Cae la tarde y la romería va tocando a su fin. Hierve el bullicio y la alegría de los concurrentes. Aquí se canta y se danza, allí se tira a la barra, se juega y se retoza; unos tratan de amores, otros de intereses y contratos; éstos beben, aquellos riñen, los otros corren y, en fin, reina sobre la escena un espíritu de unión, de alegría y de júbilo que todo lo anima.
Jovellanos se asombraba de que hubiera censores que clamasen contra esas inocentes diversiones, cuando eran el único desahogo a la vida afanada y laboriosa de los pobres y honrados labradores, que trabajaban todo el año con la esperanza de disfrutar a lo largo del verano de tres o cuatro días alegres y divertidos.

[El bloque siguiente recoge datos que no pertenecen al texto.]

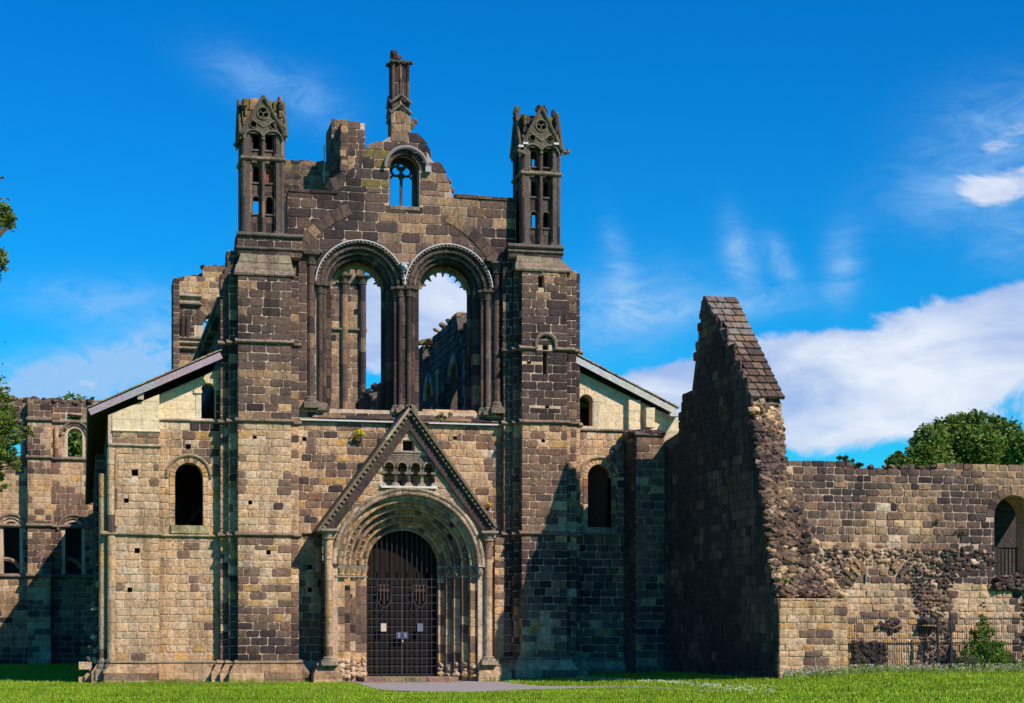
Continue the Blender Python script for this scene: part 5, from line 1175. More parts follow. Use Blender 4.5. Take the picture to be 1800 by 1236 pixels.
# ---- tall ruined gable wall coming towards the viewer
def gable_wall():
    t = Thing('gable_wall', 'tall steep stone gable wall, its shaded face to the church and its broken end to the lawn', 'ruined wall', (XG+.5, -6, .3))
    Yv = lambda px: Yof(px, XG)
    def pz(px, py): Y = Yv(px); return (Y, H+(YH-py)*dep(XG, Y)/FL)
    W_ = .98
    front_pts = [(1370, 1194), (1366, 1050), (1360, 1000), (1352, 930), (1345, 870), (1335, 800), (1322, 702)]
    rake = [(1310, 655), (1290, 612), (1268, 570), (1252, 540), (1240, 524)]
    farp = [(1232, 560), (1229, 582), (1222, 640), (1216, 690), (1201, 692), (1196, 730), (1194, 760)]
    pts = [pz(*p) for p in front_pts+rake+farp]
    pts = [(-a, b) for a, b in pts]      # left frame: u=-Y
    out = [(pts[-1][0], .1)]+[(pts[0][0], .1)]+pts[1:]
    out[1] = (pts[0][0], .1)
    # slab in the left-facing frame
    fl = leftf(XG)
    poly = [(pts[0][0]-.45, .1)]+[(a-.45, b) for a, b in pts[1:7]]+[(pts[6][0]+(pts[11][0]-pts[6][0])*q, pts[6][1]+(pts[11][1]-pts[6][1])*q-.14) for q in (0, 1)]+pts[12:]+[(.0, pts[-1][1]-.3), (.0, .1)]
    t.merge('wall_core', slab(fl, poly, [], 0, -W_), (.10, .085, .07), 'mortar')
    # height of the wall for a given u
    nearu = [(b, a) for a, b in pts[0:7]]   # z -> u of the broken end
    nz = [q[0] for q in nearu]; nu = [q[1] for q in nearu]
    tu = [p[0] for p in pts[6:]][::-1]; tzz = [p[1] for p in pts[6:]][::-1]
    topf = lambda u: float(np.interp(u, tu, tzz)) if u <= tu[-1] else (99 if True else 0)
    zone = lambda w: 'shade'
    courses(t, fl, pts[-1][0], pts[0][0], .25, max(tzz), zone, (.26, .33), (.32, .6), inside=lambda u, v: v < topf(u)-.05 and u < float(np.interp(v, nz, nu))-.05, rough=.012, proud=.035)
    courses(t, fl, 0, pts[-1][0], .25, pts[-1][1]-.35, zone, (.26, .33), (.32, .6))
    # coping slates on both slopes
    A = Vector((XG, -pts[6][0], pts[6][1])); B = Vector((XG, -pts[11][0], pts[11][1])); L = (B-A).length; vdir = (B-A).normalized()
    fc = Fr(tuple(A), (1, 0, 0), tuple(vdir), tuple(Vector((1, 0, 0)).cross(vdir)))
    rows = 15
    for i in range(rows):
        v0, v1 = L*i/rows, L*(i+1)/rows+.02; w0 = {0: 0, 1: .0, 2: -.02, 3: .28, 4: .12, 5: .1, 6: .08, 7: .05, 8: .3, 9: .28, 10: -.05, 11: .25}.get(i, -.03)
        w0 = -.06+{4: .22, 8: .0, 9: .0, 10: .25, 11: .12}.get(i, 0); u = w0
        while u < W_+.05:
            l = rnd.uniform(.22, .40); l = (W_+.08-u) if W_+.08-u-l < .2 else l
            k = rnd.uniform(-.01, .01); th = .075
            p = [(u+.014, v0+k), (u+l-.014, v0+k), (u+l-.014, v1), (u+.014, v1)]
            vv, ff = prism(fc, p, -.04, th, ch=.01, rough=.006)
            vv = [tuple(Vector(q)+Vector(fc.n)*(.07*(1-((Vector(q)-A).dot(vdir)-v0)/(v1-v0)))) for q in vv]
            t.piece('slate', (vv, ff), zcol('slate', (u, v0, 0))); u += l
    # far slope capping
    C_ = Vector((XG, -pts[12][0], pts[12][1]))
    for i in range(6):
        p = B.lerp(C_, i/6); t.piece('coping_stone', box(XG-.05, XG+W_+.05, p.y-.05, p.y+.12, p.z-.12, p.z+.06), zcol('slate', tuple(p)))
    # ragged rubble core at the broken end
    rows = [(702, 1322, 1369), (750, 1328, 1374), (800, 1335, 1378), (870, 1345, 1385), (930, 1352, 1422), (1000, 1360, 1456), (1045, 1366, 1488)]
    def rp(py, s):
        ys = [q[0] for q in rows]; l = np.interp(py, ys, [q[1] for q in rows]); r = np.interp(py, ys, [q[2] for q in rows]); px = l+(r-l)*s
        Yl = Yv(l); Yr = Yl+.25+max(0, (px-1385)/70)*.75*s; Y = Yl+(Yr-Yl)*s; return px, Y
    vs, fs = [], []; nu_, nv = 12, 26
    for j in range(nv+1):
        py = 700+(1048-700)*j/nv
        for i in range(nu_+1):
            px, Y = rp(py, i/nu_); X = X_(px, Y); z = zf(px, py, Y); d = .10*noise.noise(Vector((X*3, Y*3, z*3))); vs.append((X, Y+d+.08, z))
    for j in range(nv):
        for i in range(nu_): a = j*(nu_+1)+i; fs.append((a, a+nu_+1, a+nu_+2, a+1))
    t.merge('rubble_core', (vs, fs), (.30, .24, .17), 'mortar', smooth=False, stuff=True)
    for k in range(1500):
        py = 700+(1048-700)*rnd.random()**.8; s = rnd.random(); px, Y = rp(py, s)
        if px > 1400 and rnd.random() < .15: continue
        X = X_(px, Y); z = zf(px, py, Y); g = rnd.choice([.06, .07, .09, .11, .13, .18]); zn = 'rubble' if noise.noise(Vector((X*1.2, 0, z*1.2))) < .4 else 'rubD'
        t.piece('rubble_stone', blobstone((X, Y+.07+rnd.uniform(-.04, .05), z), g*rnd.uniform(.8, 1.3), g, g*rnd.uniform(.45, .8)), zcol(zn, (X, Y, z)))
    # ashlar repair block below the rubble
    Yn = Yv(1370)+.02; xa, xb = XG-.0, X_(1489, Yn); z0, z1 = .3, zf(1430, 1052, Yn)
    t.merge('wall_core', box(xa+.02, xb, Yn, Yn+1.9, z0-.4, z1), MORT, 'mortar', 'st')
    courses(t, front(Yn), xa, xb+.02, z0-.1, z1, lambda w: 'lowL' if abs(w[0]-(xa+1.0)) < .6 and w[2] < 1.9 and rnd.random() < .5 else 'light', (.17, .27), (.28, .55), rough=.012, bulge=.015, jit=.01, joint=.014)
    courses(t, rightf(xb), Yn, Yn+1.9, z0-.1, z1, 'light', (.2, .27), (.28, .5), rough=.012)
    courses(t, leftf(XG), -Yn-.6, -Yn, z0-.1, z1, 'lowL', (.2, .3), (.28, .5))
    t.merge('wall_core', box(xb-.5, X_(1388, Yn+1.5)+1.2, Yn+1.2, Yn+1.9, z0, z1+.1), MORT, 'mortar', 'st2')
    x, z = P2(1378, 1020, Yn)
    return t, Yn, xb
gw_t, YN, XSB = gable_wall()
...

Consideraba el ilustre gijonés que la prohibición de las romerías asturianas hecha por el sínodo episcopal de Oviedo, aunque fuese muy respetable para que él se atreviese a combatirla, sufrió retrasos de aprobación, fue reclamada en varios puntos y, por último, que perteneciendo esta materia en todas sus partes a la autoridad civil, ella sola es quien debería regularla en todo tiempo.

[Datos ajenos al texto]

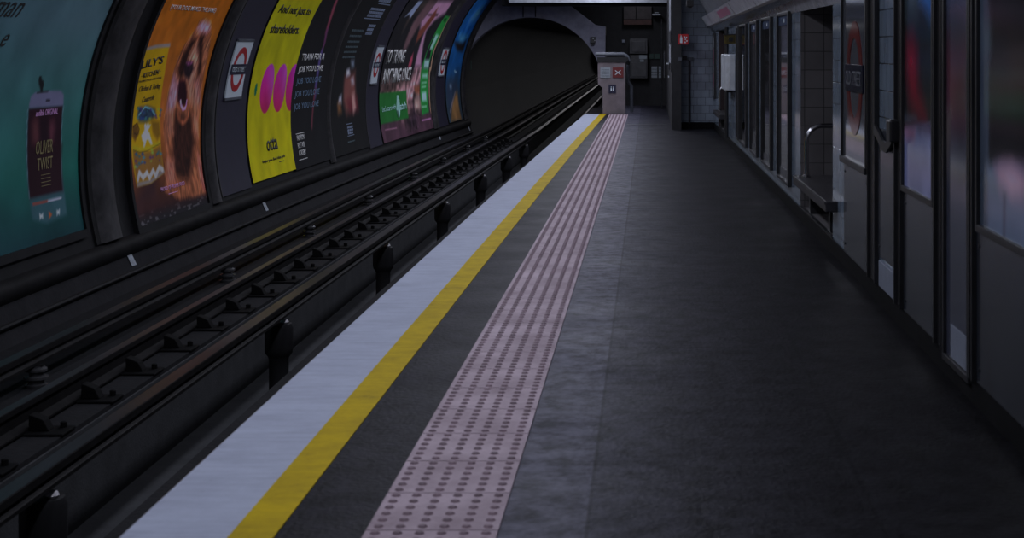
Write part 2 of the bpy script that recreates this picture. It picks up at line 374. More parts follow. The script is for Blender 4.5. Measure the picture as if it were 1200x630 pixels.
b=MB(); b.grid(lambda Y,t: (hx+hr*math.cos(t), Y, hz+hr*math.sin(t)), frange(38.5,150,40), frange(-math.pi,math.pi,48))
struct(b.build('wall_tunnel',M['lining'],smooth=True))
for k,xx in enumerate((613,627.5)):
    p=at(xx,21,37.97); tag(MB().box(p[0]-.012,p[0]+.012,37.95,37.995,2.16,2.5).build('joint_strip',M['darkwall']),
      ['narrow dark joint strip down the concrete arch, left of its twin','narrow dark joint strip down the concrete arch, right of its twin'][k],'joint','joint strips on the concrete arch')
# beam across the end of the hall
b=MB(); b.box(-3.2,.42,36.2,36.6,2.46,2.9); struct(b.build('trim_4',M['lightbox']))
b=MB(); b.box(-3.4,.42,36.6,37.4,2.40,2.9); struct(b.build('trim_5',M['darkwall']))
# end room: dark rear wall, return wall, tiled end wall
b=MB(); b.box(-1.06,2.4,39.2,39.5,-.5,4); b.box(-2.6,-1.06,39.2,39.5,2.25,4); b.box(-1.9,-1.06,39.2,39.5,1.95,2.25); struct(b.build('wall_end',M['darkwall']))
b=MB(); b.box(-1.06,2.4,37.9,39.3,-.3,0); struct(b.build('floor_end',M['floor']))
b=MB(); b.box(.404,.56,27.95,39.2,0,4.0); struct(b.build('wall_return',M['darkwall']))
b=MB(); b.box(.56,2.1,28.3,28.6,0,3.6); struct(b.build('wall_tiled_end',M['tileXZ']))
b=MB(); b.box(.404,.56,27.85,28.3,0,3.6); struct(b.build('wall_corner',M['skirt']))
b=MB(); b.box(.555,XR(28.2),28.27,28.3,0,.115); struct(b.build('baseboard_end',M['foot']))
# right wall in three stretches with two recesses
b=MB()
def wallseg(Y0,Y1,z0=0,z1=None,n0=0,n1=-.8,ny=10):
    b.box(n0,n1,Y0,Y1,0,1,f=lambda n,y,z: RW(y,n, z0+(( (TOPR(y) if z1 is None else z1))-z0)*z),ny=ny)
wallseg(-1,11.3); wallseg(13.53,24.9); wallseg(27.0,28.35)
struct(b.build('wall_right',M['tileYZ']))
for k,(ya,yb) in enumerate(((11.3,13.53),(24.9,27.0))):
    b=MB(); b.rw(ya-.02,yb+.02,-.62,-.75,0,2.2); b.rw(ya+.001,yb-.002,0,-.62,0,.10); struct(b.build('wall_recess',M['tileRec']))
    b=MB(); b.rw(yb-.012,yb+.0,-.002,-.62,.10,TOPR(yb)); b.rw(ya,ya+.012,-.002,-.62,.10,TOPR(ya)); struct(b.build('wall_recess',M['tileRec']))
    b=MB(); b.rw(ya,yb,.008,-.02,.10,.112); struct(b.build('trim_6',M['steeldark']))
    b=MB(); b.rw(ya,yb,-.01,-.62,1.80,1.9); struct(b.build('trim_7',M['tileRec']))
b=MB(); b.rw(-1,28.3,0,.014,0,.10,ny=10); struct(b.build('baseboard_right',M['foot']))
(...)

La nueva ordenanza del Principado de aquella época desoyó la prohibición eclesiástica y dio otras pautas a estas diversiones.
Dichoso el pueblo, añade Jovellanos, cuyas sencillas costumbres representan todavía una imagen de esta envidiable y primitiva felicidad. En los juegos de los egipcios, de los griegos y de los romanos, siempre se mezclaba la religión, sin embargo una razón política los fomentaba y sostenía, porque se juzgaban necesarios para la quietud y entretenimiento de los pueblos.
A veces no difiere demasiado la visión de algunas cuestiones, si comparamos las de siglos pasados con las de estos tiempos, cuando ya corre el séptimo año de la segunda década del siglo XXI.